Leben Sie selbst den Fair-Trade-Life­style, den sie so propa­gieren? Ist es heut­zu­tage über­haupt möglich, hier in Deutsch­land komplett nach­haltig zu leben?

Ich glaube schon, dass es möglich ist. Ich habe hier Gäste aus meiner Heimat einge­laden, die mich sehr beein­dru­cken. Die seit Jahren in meiner Nach­bar­schaft nach­haltig leben und es konkret umsetzen. Also kein zweites, drittes Auto kaufen, sondern Fahrrad fahren. Sich beim Kauf von Klei­dung zurück­halten, Wasser­fla­schen aus Plastik meiden, keine Plas­tik­tüten mitnehmen und vieles mehr.

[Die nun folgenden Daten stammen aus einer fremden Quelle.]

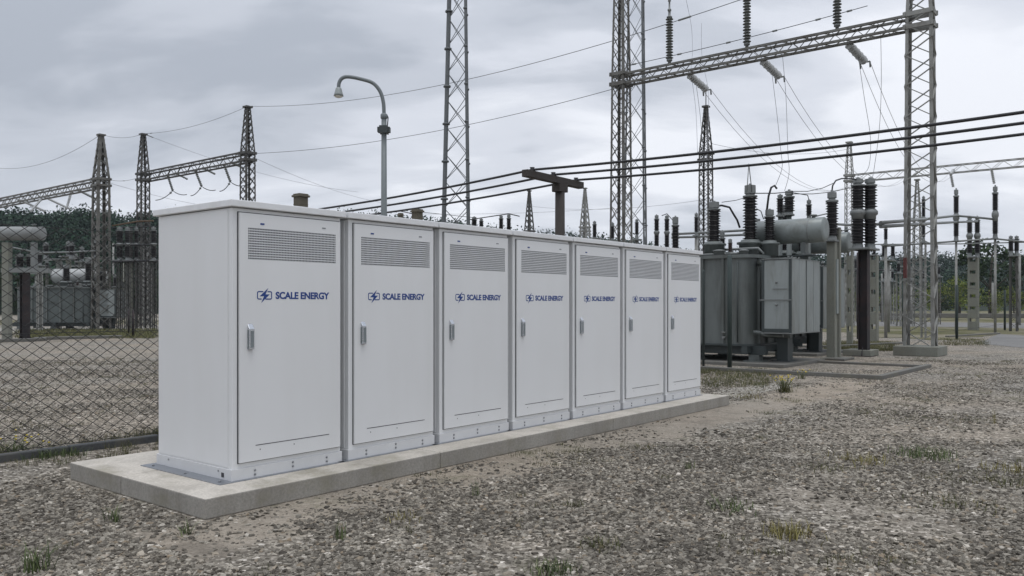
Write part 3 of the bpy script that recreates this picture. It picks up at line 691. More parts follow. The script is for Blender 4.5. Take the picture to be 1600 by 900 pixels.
for px, px3, lab in ((1072, 1343, 'left'), (1187, 1420, 'middle'), (1322, 1490, 'right')):
    a = beam_at(px)+tdir*0.25; a.z = 10.38; b = a+tdir*1.0+Vector((0, 0, -0.42))-sdir*0.25
    o = thing('insulator_string', f'pale ribbed insulator string slung under the gantry beam, {lab} of three', 'insulator', a, 0, 'insulator strings under the gantry beam')
    m = MB(); dd = (b-a); porc(m, (0, 0, 0), 0, dd.length, 0.15, 12, 0.11, 0.42, axis=tuple(dd.normalized())); m.v = [tuple(Vector(v)) for v in m.v]; m.build('sheds', M_porcl, o)
    m = MB(); q = dd
    m.tube([q-sdir*.16, q+sdir*.16], 0.03, 6)
    for s_ in (-1, 1): m.tube([q+sdir*.16*s_, q+sdir*.16*s_+Vector((0.02, 0.02, -.2))], 0.03, 6)
    m.build('yoke', M_cap, o)
    e3 = g3_at(px3)-tdir*0.9; e3.z = 10.2
    for s_, nm in ((-1, 'near'), (1, 'far')):
        A = b+sdir*.16*s_; B = e3+sdir*.16*s_
        wire(f'{nm} conductor of the pair leaving the {lab} insulator string under the gantry beam', sag(A, B, 1.9), 0.009, M_wiref, 'overhead_conductor')
    ends.append(b)
    o = thing('insulator_string', f'small far pale string holding the {lab} conductor pair to the thin far gantry', 'insulator', e3, 0, 'far strings under the thin gantry')
    m = MB(); m.lathe((0, 0, 0), [(0.05, 0), (0.1, 0.04), (0.1, .9), (0.04, .98)], 8, True, tuple((tdir*0.9+Vector((0, 0, 0.4))).normalized())); m.build('sheds', M_porcl, o)
for px, lab in ((1485, 'left'), (1549, 'right')):
    p = g3_at(px); p.z = 10.45
    o = thing('insulator_string', f'pale string hanging from the thin far gantry, {lab} one beside the right tower', 'insulator', p, 0, 'hanging strings on the thin gantry')
    m = MB(); porc(m, (0, 0, 0), 0, 1.0, 0.11, 8, 0.12, 0.6, axis=(0.25, 0.1, -1)); m.build('sheds', M_porcl, o)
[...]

Ich habe sicher­lich in den vergan­genen Jahren, aber vor allem im letzten, mein Denken verän­dert. Man denkt viel nach­hal­tiger, wenn man die vielen Probleme in der Welt sieht. Aber ich gebe natür­lich zu, dass die Heraus­for­de­rung an einen deut­schen Bundes­mi­nister nicht immer so sind, dass ich sage: das ist nach­haltig. Ich denke an die vielen Flüge, die notwendig sind. Ich kann darauf verzichten. Dann nehme ich an der Klima­kon­fe­renz in Lima nicht teil. Aber bei mir ist das Thema zwischen­zeit­lich im Kopf veran­kert.